▶ **GOAL**
Repeat only the lines below that run from the line with "Write a Blender" to the line with "from mathutils import", ends included; skip every picture.

Scenes as source code:

________________________

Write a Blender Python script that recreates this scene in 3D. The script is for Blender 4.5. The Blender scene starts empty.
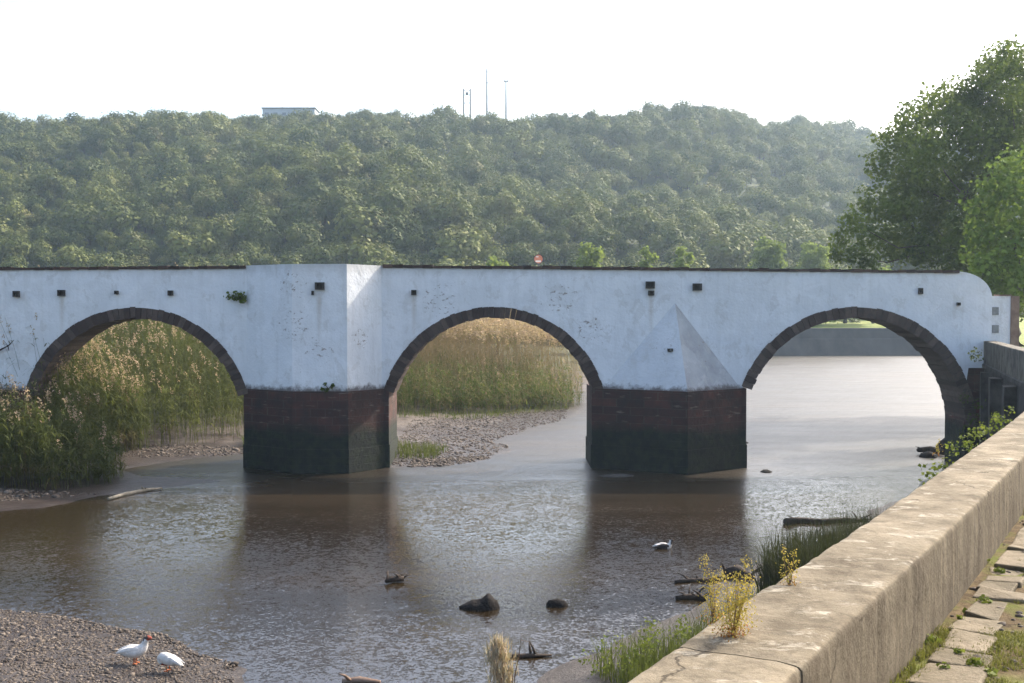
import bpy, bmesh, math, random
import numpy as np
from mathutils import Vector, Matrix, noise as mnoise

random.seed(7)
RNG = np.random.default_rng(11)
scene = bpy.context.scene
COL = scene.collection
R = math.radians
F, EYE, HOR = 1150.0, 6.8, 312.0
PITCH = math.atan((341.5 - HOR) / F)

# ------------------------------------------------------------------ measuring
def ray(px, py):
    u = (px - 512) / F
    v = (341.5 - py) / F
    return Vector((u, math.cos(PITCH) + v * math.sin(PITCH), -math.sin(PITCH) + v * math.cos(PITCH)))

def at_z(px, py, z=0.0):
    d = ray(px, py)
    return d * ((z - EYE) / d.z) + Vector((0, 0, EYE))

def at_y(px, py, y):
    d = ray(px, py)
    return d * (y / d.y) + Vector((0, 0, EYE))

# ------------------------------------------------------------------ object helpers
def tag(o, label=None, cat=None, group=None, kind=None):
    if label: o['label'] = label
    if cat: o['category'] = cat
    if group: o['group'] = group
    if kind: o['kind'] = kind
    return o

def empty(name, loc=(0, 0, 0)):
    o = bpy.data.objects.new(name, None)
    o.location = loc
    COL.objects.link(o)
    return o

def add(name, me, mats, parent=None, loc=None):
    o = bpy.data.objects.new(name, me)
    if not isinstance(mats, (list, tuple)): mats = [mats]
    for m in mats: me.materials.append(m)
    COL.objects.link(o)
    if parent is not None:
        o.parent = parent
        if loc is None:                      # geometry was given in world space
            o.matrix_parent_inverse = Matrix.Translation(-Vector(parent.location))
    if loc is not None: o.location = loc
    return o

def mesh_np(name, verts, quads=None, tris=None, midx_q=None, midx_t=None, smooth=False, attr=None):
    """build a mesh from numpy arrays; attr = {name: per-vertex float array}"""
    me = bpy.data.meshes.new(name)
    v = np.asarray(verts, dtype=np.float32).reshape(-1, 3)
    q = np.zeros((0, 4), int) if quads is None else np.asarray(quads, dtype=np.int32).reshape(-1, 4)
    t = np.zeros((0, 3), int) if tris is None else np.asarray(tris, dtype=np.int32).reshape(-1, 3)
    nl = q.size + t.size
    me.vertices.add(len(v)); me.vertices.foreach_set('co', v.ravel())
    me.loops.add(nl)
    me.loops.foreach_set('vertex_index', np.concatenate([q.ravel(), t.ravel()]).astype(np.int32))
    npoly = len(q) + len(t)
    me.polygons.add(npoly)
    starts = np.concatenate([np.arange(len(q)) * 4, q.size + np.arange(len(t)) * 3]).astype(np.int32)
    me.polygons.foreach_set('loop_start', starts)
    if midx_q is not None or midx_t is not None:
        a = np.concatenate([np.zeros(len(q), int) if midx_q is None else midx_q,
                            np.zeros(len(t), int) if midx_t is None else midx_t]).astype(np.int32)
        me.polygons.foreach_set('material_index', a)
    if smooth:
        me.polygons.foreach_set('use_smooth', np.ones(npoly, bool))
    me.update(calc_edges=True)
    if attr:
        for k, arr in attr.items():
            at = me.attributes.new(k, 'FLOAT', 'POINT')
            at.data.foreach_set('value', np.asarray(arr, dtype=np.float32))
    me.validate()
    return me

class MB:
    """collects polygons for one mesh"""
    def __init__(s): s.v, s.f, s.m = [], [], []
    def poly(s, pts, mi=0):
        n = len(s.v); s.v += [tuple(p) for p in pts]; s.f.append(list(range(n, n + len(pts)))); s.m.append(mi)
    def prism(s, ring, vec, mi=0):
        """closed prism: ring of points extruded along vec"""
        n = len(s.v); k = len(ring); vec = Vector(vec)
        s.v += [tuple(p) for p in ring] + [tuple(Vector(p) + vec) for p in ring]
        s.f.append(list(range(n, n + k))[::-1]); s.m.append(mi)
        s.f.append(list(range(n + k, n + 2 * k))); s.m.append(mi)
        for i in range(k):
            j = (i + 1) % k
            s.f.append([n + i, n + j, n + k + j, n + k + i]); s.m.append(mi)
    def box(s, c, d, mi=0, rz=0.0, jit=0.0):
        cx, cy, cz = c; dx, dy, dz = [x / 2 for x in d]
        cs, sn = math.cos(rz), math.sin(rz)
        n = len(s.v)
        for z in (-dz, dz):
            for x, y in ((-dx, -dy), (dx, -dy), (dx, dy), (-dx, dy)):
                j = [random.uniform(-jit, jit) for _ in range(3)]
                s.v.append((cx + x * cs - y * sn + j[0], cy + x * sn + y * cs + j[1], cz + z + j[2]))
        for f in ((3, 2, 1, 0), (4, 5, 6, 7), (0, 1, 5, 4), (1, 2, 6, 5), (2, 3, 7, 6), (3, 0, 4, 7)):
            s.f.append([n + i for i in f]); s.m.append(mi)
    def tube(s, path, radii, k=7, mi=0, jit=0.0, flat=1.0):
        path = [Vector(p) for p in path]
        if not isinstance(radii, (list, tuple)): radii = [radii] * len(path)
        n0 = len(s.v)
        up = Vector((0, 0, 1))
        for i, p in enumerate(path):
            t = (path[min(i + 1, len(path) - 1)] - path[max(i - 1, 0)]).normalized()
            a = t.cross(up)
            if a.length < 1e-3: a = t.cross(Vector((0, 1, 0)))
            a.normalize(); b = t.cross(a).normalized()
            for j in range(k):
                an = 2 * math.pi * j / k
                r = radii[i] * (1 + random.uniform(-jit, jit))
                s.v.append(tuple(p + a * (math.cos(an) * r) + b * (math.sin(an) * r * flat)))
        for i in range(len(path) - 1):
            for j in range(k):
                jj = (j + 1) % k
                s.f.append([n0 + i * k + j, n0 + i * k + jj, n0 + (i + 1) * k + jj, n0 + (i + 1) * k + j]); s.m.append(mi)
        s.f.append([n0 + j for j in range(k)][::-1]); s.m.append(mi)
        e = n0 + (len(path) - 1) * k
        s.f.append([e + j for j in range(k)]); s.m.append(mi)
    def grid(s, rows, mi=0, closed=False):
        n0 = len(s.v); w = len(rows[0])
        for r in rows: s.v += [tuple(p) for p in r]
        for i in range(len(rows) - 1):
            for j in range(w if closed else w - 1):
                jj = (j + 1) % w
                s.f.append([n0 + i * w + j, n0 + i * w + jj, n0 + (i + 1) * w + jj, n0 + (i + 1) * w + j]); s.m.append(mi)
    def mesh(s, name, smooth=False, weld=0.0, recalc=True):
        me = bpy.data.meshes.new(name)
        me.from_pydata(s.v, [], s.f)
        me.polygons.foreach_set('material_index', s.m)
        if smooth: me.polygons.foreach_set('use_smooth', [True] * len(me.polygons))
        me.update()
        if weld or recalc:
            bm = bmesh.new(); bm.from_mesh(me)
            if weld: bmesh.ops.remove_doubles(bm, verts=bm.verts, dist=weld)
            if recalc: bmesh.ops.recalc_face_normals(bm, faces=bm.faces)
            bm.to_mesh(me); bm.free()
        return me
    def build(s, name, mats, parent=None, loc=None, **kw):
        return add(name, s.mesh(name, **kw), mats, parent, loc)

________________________

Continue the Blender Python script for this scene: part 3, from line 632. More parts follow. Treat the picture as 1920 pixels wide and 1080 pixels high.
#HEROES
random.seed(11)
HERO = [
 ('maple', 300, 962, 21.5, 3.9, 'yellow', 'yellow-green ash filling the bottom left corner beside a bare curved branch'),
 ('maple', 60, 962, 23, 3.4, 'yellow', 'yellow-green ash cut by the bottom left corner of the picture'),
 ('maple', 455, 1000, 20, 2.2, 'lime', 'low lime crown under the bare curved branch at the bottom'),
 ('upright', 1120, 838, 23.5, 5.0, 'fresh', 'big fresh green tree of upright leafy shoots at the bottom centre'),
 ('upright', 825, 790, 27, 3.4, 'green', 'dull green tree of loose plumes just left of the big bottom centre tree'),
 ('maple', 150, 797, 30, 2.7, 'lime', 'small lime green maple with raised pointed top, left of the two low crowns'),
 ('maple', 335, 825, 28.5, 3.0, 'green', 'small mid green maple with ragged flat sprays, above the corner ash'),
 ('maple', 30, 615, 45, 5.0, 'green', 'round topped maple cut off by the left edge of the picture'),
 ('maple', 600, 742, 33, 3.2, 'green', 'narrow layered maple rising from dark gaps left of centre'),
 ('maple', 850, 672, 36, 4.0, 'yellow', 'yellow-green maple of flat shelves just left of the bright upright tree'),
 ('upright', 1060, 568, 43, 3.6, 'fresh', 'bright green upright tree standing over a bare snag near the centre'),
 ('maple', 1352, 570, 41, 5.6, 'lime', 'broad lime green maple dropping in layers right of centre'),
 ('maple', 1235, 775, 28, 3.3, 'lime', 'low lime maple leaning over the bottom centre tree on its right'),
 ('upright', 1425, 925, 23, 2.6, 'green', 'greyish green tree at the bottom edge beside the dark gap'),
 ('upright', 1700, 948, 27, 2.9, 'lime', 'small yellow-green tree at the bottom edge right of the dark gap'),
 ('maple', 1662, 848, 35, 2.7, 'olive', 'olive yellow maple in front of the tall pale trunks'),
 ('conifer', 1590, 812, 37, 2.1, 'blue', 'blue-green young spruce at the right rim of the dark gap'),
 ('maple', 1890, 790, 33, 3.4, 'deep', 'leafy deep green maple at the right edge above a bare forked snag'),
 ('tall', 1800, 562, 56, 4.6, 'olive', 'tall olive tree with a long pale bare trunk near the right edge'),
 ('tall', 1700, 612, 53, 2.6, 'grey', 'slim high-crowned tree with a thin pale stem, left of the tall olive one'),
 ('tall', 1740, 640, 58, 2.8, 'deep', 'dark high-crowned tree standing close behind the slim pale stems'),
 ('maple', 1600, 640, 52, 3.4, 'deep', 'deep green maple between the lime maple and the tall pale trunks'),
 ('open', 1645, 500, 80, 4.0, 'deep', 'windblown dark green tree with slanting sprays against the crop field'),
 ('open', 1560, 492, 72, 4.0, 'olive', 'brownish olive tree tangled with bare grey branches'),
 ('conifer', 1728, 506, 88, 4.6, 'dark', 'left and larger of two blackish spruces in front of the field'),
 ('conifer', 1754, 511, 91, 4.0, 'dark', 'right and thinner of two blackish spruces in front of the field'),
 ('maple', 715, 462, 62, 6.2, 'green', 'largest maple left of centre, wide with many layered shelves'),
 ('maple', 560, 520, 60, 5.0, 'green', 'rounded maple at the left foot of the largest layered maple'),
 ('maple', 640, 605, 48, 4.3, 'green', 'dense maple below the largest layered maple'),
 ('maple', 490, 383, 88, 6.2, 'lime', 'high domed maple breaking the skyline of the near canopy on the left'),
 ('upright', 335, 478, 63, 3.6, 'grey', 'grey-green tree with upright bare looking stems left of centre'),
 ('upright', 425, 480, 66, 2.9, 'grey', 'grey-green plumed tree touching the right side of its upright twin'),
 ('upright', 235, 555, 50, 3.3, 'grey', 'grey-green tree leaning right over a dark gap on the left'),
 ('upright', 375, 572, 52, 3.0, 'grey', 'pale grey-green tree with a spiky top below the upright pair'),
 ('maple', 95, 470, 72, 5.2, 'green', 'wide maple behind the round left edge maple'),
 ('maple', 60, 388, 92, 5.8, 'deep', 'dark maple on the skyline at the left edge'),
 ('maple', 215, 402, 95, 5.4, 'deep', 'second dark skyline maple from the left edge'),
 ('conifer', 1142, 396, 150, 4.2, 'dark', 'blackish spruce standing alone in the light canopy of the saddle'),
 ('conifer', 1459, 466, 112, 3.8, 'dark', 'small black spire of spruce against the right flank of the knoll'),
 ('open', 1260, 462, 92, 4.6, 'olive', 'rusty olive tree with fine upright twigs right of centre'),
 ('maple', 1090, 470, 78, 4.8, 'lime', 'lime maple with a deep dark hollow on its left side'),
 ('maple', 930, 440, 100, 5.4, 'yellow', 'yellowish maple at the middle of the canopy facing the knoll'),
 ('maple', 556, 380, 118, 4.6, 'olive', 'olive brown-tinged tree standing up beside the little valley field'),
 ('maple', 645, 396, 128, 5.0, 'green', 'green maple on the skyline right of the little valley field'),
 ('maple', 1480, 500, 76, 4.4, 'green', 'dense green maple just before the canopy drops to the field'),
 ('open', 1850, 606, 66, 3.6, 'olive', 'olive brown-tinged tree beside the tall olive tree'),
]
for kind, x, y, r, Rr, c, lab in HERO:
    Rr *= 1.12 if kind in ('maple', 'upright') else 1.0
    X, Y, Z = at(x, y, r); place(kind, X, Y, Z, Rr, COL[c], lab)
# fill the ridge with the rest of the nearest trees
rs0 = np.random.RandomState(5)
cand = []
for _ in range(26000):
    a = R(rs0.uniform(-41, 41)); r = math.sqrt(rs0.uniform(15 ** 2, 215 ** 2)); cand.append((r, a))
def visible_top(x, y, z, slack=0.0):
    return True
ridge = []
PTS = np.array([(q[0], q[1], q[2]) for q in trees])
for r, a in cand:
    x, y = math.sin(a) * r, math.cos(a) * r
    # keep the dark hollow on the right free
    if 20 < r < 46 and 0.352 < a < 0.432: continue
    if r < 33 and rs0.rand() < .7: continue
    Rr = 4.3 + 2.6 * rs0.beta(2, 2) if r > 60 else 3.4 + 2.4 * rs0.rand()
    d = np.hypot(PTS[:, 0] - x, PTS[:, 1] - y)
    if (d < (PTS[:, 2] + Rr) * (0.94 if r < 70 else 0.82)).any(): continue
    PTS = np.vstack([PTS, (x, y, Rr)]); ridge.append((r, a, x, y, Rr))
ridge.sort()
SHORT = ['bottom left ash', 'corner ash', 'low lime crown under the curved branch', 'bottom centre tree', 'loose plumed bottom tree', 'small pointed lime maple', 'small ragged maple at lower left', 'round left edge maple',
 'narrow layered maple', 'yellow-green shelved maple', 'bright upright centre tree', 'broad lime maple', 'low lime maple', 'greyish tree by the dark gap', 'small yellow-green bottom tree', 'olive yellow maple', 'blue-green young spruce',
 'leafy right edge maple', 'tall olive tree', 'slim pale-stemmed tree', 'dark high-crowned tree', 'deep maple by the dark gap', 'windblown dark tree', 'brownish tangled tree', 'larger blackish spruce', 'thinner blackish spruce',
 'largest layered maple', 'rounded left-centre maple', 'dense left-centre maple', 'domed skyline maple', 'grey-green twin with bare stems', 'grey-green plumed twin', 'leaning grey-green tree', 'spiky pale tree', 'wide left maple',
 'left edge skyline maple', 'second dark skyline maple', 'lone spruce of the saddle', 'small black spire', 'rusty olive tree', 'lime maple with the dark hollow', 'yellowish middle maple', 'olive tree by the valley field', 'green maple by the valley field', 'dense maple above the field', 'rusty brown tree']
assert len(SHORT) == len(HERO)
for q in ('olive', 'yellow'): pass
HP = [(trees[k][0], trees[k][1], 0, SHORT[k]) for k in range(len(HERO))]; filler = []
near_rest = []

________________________

▶ **REPLY TO THE TASK**
Write a Blender Python script that recreates this scene in 3D. The script is for Blender 4.5. The Blender scene starts empty.
import bpy, bmesh, math, random
import numpy as np
from mathutils import Vector, Matrix, noise as mnoise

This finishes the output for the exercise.